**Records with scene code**
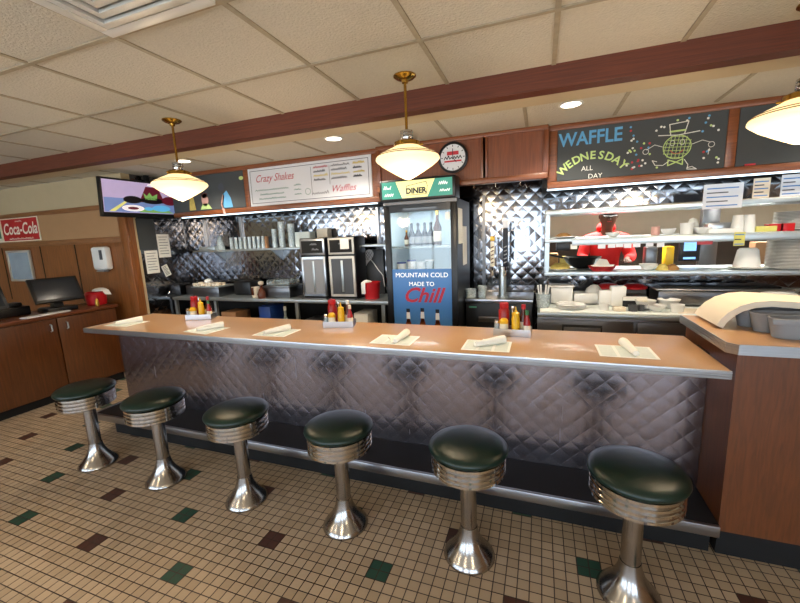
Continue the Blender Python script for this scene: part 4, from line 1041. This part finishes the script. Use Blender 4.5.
def bowl(px, y, z, r, h, lb, m='ceramic', grp=None, name='bowl', cat='bowl', fill=None):
    b = MB(); b.lathe([(0, 0), (r*.45, 0), (r*.8, h*.45), (r, h), (r-.004, h), (r*.75, h*.5), (r*.4, .006), (0, .006)], seg=24)
    t = thing(name, lb, cat, (sx(px, y, z), y, z+.001), 0, grp); b.build('bowl', m, t)
    if fill: MB().lathe([(0, h*.8), (r*.5, h*.78), (r*.86, h*.62), (r*.6, h*.45), (0, h*.4)], seg=16).build('contents', fill, t)
    return t
def heap(px, y, z, r, h, m, lb, name='food', cat='food'):
    b = MB(); b.lathe([(0, h), (r*.4, h*.9), (r*.8, h*.5), (r, 0), (0, 0)], seg=12)
    for v in b.bm.verts: v.co += Vector((random.uniform(-1, 1), random.uniform(-1, 1), random.uniform(-.3, .6)))*r*.12 if v.co.z > .001 else Vector((0, 0, 0))
    return tag(b.build(name, m, None, (sx(px, y, z), y, z), ang=70), lb, cat)
# middle shelf
Z2 = 1.455
plate('plate', 565, 3.72, Z2, .12, 1, 'white plate with food at the left end of the middle pass shelf', 'plate')
heap(563, 3.72, Z2+.018, .07, .03, 'food', 'dark chopped food on the plate at the left of the middle pass shelf')
bowl(613, 3.68, Z2, .06, .035, 'small white bowl in front of the cook on the middle pass shelf')
cylthing('cup', sx(655, 3.72, Z2), 3.72, Z2+.001, .03, .07, 'chalkp', 'pinkish cup on the middle pass shelf', 'cup')
bowl(668, 3.72, Z2, .055, .05, 'white bowl right of the pinkish cup on the middle pass shelf')
cylthing('tumbler', sx(686, 3.68, Z2), 3.68, Z2+.001, .04, .09, 'white', 'white cup with a paper napkin behind it on the middle pass shelf', 'cup', None, .045)
heap(692, 3.80, Z2+.001, .05, .13, 'paper', 'peaked white paper napkins behind the white cup', 'paper_napkins', 'napkins')
bowl(702, 3.7, Z2, .065, .05, 'white wide bowl beside the white cup on the middle pass shelf')
boxthing('steel_pan', sx(717, 3.78, Z2), 3.78, Z2+.001, .16, .12, .08, 'steel', 'steel insert pan on the middle pass shelf', 'pan')
boxthing('white_tray', sx(721, 3.65, Z2), 3.65, Z2+.001, .19, .1, .035, 'ceramic', 'shallow white dish before the steel pan', 'dish')
for k, px in enumerate((736.5, 748)):
    cylthing('foam_cup_stack', sx(px, 3.66, Z2), 3.66, Z2+.001, .042, .13, 'white', ('left' if k == 0 else 'right')+' upturned foam cup stack on the middle pass shelf', 'cup stack', 'foam cups on the pass shelf', .03)
boxthing('yellow_box', sx(763, 3.66, Z2), 3.66, Z2+.001, .12, .1, .04, 'note', 'flat yellow box right of the foam cups', 'box')
for k, px in enumerate((773, 784)):
    boxthing('snack_box', sx(px, 3.66, Z2), 3.66, Z2+.001, .085, .08, .055, 'red', ('left' if k == 0 else 'right')+' red packet right of the yellow box', 'packet')
plate('plate', 800, 3.82, Z2, .16, 13, 'white plate in the stack at the right end of the middle pass shelf', 'plate', grp='plate stack on the middle pass shelf')
# notices hung from the top shelf
def notice(px0, px1, z0, z1, y, m, lb, lines=5, name='order_notice'):
    x0, x1 = xat(px0, y, (z0+z1)/2), xat(px1, y, (z0+z1)/2); w = (x1-x0)/2
    b = MB(); b.box(-w, w, 0, .002, 0, z1-z0, mi=0); tf = YP(-.0008)
    for k in range(lines): b.stroke([(-w*.8, (z1-z0)*(.82-.7*k/max(1, lines-1))), (w*(.75-.5*(k % 2)), (z1-z0)*(.82-.7*k/max(1, lines-1)))], .008, tf, 1+(k % 2))
    return tag(b.build(name, [m, 'fblue', 'ink'], None, ((x0+x1)/2, y, z0), smooth=False), lb, 'notice')
notice(703, 743, 1.64, 1.82, PY0-.0025, 'wb', 'large white notice with blue writing hung on the top pass shelf')
notice(753, 770, 1.70, 1.84, PY0-.0025, 'cream', 'small cream notice right of the large white notice')
notice(781, 803, 1.70, 1.85, PY0-.0025, 'wb', 'pale notice at the right edge of the top pass shelf')
for k, px in enumerate((602, 612, 620, 628, 637, 650, 661)):
    notice(px-4, px+3.4, 1.365+.004*(k % 3), 1.40, PY0-.0142, 'wb', 'short order ticket hanging from the rail in front of the cook', 0, 'order_ticket')['group'] = 'order tickets on the rail'
n_ = notice(734, 745, 1.36, 1.46, PY0-.016, 'note', 'yellow order slip curling off the middle pass shelf', 3)
t = thing('ticket_printer', 'dark ticket printer hung below the middle pass shelf at left', 'printer', (sx(563, PY0+.03, 1.40), PY0+.03, 1.355))
MB().box(-.055, .055, -.04, .06, .0, .068, .005).build('case', 'black', t); MB().box(.058, .11, -.04, .0, .01, .05, .003).build('side_label', 'paper', t)
boxthing('price_label', sx(705, PY0-.02, 1.39), PY0-.0137, 1.375, .10, .003, .025, 'ketchup', 'dark red label strip on the ticket rail', 'label', bev=0)
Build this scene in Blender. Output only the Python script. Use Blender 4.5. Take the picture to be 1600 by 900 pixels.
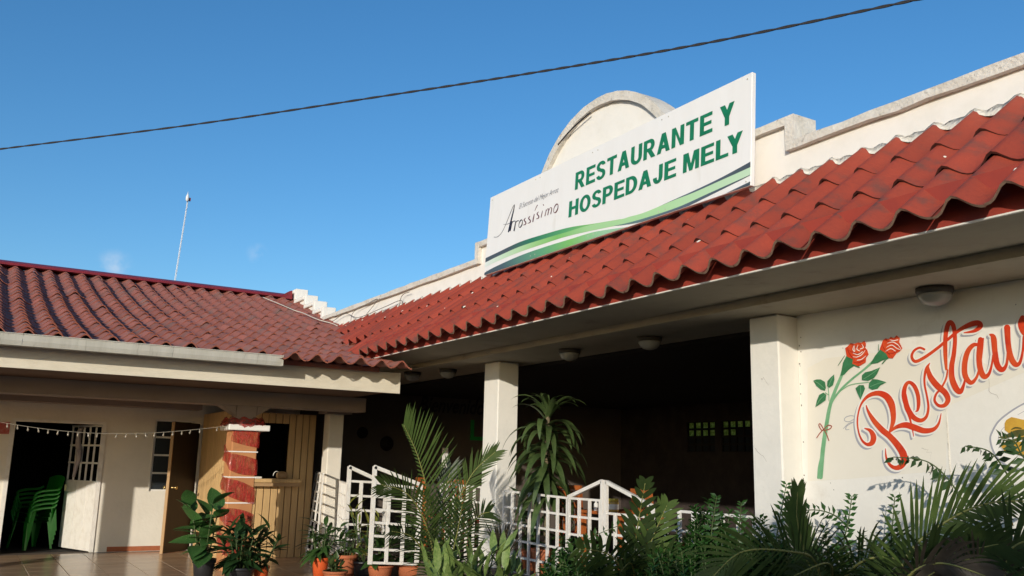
import bpy, bmesh, math, random
from mathutils import Vector, Matrix, Euler, Quaternion
R = math.radians
for o in list(bpy.data.objects): bpy.data.objects.remove(o)
scene = bpy.context.scene
COL = scene.collection

# ---------------------------------------------------------------- camera
F_PX, PITCH, ROLL, YAW, EYE = 1400.0, 0.1962, 0.0244, 0.540, Vector((0, 0, 1.5))
fw = Vector((math.sin(YAW)*math.cos(PITCH), math.cos(YAW)*math.cos(PITCH), math.sin(PITCH)))
r0 = Vector((math.cos(YAW), -math.sin(YAW), 0)); u0 = r0.cross(fw)
rt = r0*math.cos(ROLL)+u0*math.sin(ROLL); up = u0*math.cos(ROLL)-r0*math.sin(ROLL)
cam = bpy.data.cameras.new('camera'); cam.sensor_width = 36; cam.lens = F_PX*36/1600
cam.clip_start = .05; cam.clip_end = 2000
camo = bpy.data.objects.new('camera', cam); COL.objects.link(camo)
camo.matrix_world = Matrix(((rt.x, up.x, -fw.x, EYE.x), (rt.y, up.y, -fw.y, EYE.y), (rt.z, up.z, -fw.z, EYE.z), (0, 0, 0, 1)))
scene.camera = camo
# survey helpers: where a sight line meets a real plane of the place
def ray(x, y): return fw + rt*((x-800)/F_PX) - up*((y-450)/F_PX)
def ax(x, y, X): d = ray(x, y); return EYE + d*(X/d.x)
def ay(x, y, Y): d = ray(x, y); return EYE + d*(Y/d.y)
def az(x, y, Z): d = ray(x, y); return EYE + d*((Z-EYE.z)/d.z)
def ad(x, y, D): return EYE + ray(x, y)*D

# ---------------------------------------------------------------- light
SUN_AZ, SUN_EL = R(46), math.atan(.19)
w = bpy.data.worlds.new('World'); scene.world = w; w.use_nodes = True
nt = w.node_tree; bg = nt.nodes['Background']
sky = nt.nodes.new('ShaderNodeTexSky'); sky.sky_type = 'NISHITA'; sky.sun_disc = False
sky.sun_elevation = SUN_EL; sky.sun_rotation = SUN_AZ + math.pi
sky.altitude = 0; sky.air_density = 1.0; sky.dust_density = .8; sky.ozone_density = 3.5
hsv = nt.nodes.new('ShaderNodeHueSaturation'); hsv.inputs['Saturation'].default_value = 1.16; hsv.inputs['Value'].default_value = 1.0
nt.links.new(sky.outputs[0], hsv.inputs['Color']); nt.links.new(hsv.outputs[0], bg.inputs[0]); bg.inputs[1].default_value = .15
wtc = nt.nodes.new('ShaderNodeTexCoord'); cur_ = hsv.outputs[0]
for (cx_, cy_, rad_, amt_) in ((178, 415, .022, .30), (402, 396, .014, .22)):
    d_ = ray(cx_, cy_).normalized(); sb_ = nt.nodes.new('ShaderNodeVectorMath'); sb_.operation = 'DISTANCE'; sb_.inputs[1].default_value = d_
    nz_ = nt.nodes.new('ShaderNodeTexNoise'); nz_.inputs['Scale'].default_value = 60; nz_.inputs['Detail'].default_value = 6
    nt.links.new(wtc.outputs['Generated'], sb_.inputs[0]); nt.links.new(wtc.outputs['Generated'], nz_.inputs['Vector'])
    mr_ = nt.nodes.new('ShaderNodeMapRange'); mr_.interpolation_type = 'SMOOTHSTEP'; mr_.inputs[1].default_value = rad_; mr_.inputs[2].default_value = 0; mr_.inputs[4].default_value = amt_
    nr_ = nt.nodes.new('ShaderNodeMapRange'); nr_.inputs[1].default_value = .42; nr_.inputs[2].default_value = .68
    ml_ = nt.nodes.new('ShaderNodeMath'); ml_.operation = 'MULTIPLY'; mx_ = nt.nodes.new('ShaderNodeMix'); mx_.data_type = 'RGBA'; mx_.inputs[7].default_value = (5.2, 5.0, 5.0, 1)
    nt.links.new(sb_.outputs['Value'], mr_.inputs[0]); nt.links.new(nz_.outputs['Fac'], nr_.inputs[0]); nt.links.new(mr_.outputs[0], ml_.inputs[0]); nt.links.new(nr_.outputs[0], ml_.inputs[1])
    nt.links.new(ml_.outputs[0], mx_.inputs[0]); nt.links.new(cur_, mx_.inputs[6]); cur_ = mx_.outputs[2]
nt.links.new(cur_, bg.inputs[0])
sl = bpy.data.lights.new('sun', 'SUN'); sl.energy = 2.85; sl.angle = R(.5); sl.color = (1, .925, .80)
so = bpy.data.objects.new('sun', sl); COL.objects.link(so)
sd = Vector((math.sin(SUN_AZ)*math.cos(SUN_EL), math.cos(SUN_AZ)*math.cos(SUN_EL), -math.sin(SUN_EL)))
so.rotation_euler = sd.to_track_quat('-Z', 'Y').to_euler(); so.location = (-10, -10, 12)
vs = scene.view_settings; vs.view_transform = 'Standard'; vs.look = 'None'; vs.gamma = 1; vs.exposure = .29
vs.use_curve_mapping = False
scene.render.engine = 'CYCLES'

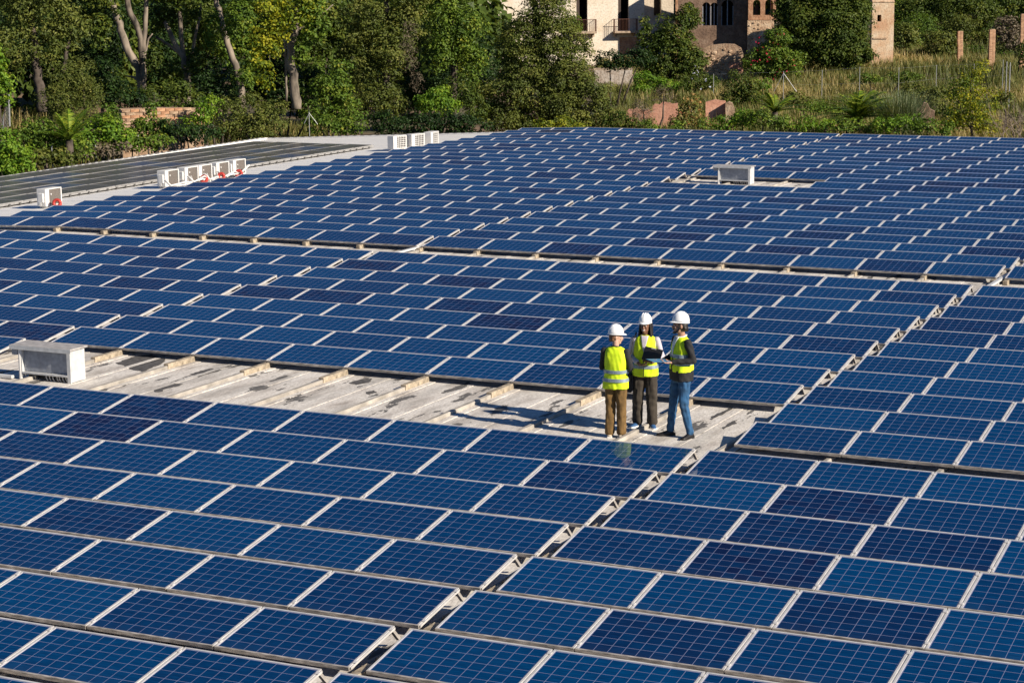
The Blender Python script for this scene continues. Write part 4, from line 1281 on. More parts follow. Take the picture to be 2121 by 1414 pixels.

**Given request**
From the line that has "Build this scene" through the line that has "COL = scene.collection", reproduce each line exactly as it stands and nothing else; do not include any pictures.

**Answer to the task**
Build this scene in Blender. Output only the Python script. Use Blender 4.5. Take the picture to be 1600 by 900 pixels.
import bpy, bmesh, math, random
from mathutils import Vector, Matrix, Euler, Quaternion
R = math.radians
for o in list(bpy.data.objects): bpy.data.objects.remove(o)
scene = bpy.context.scene
COL = scene.collection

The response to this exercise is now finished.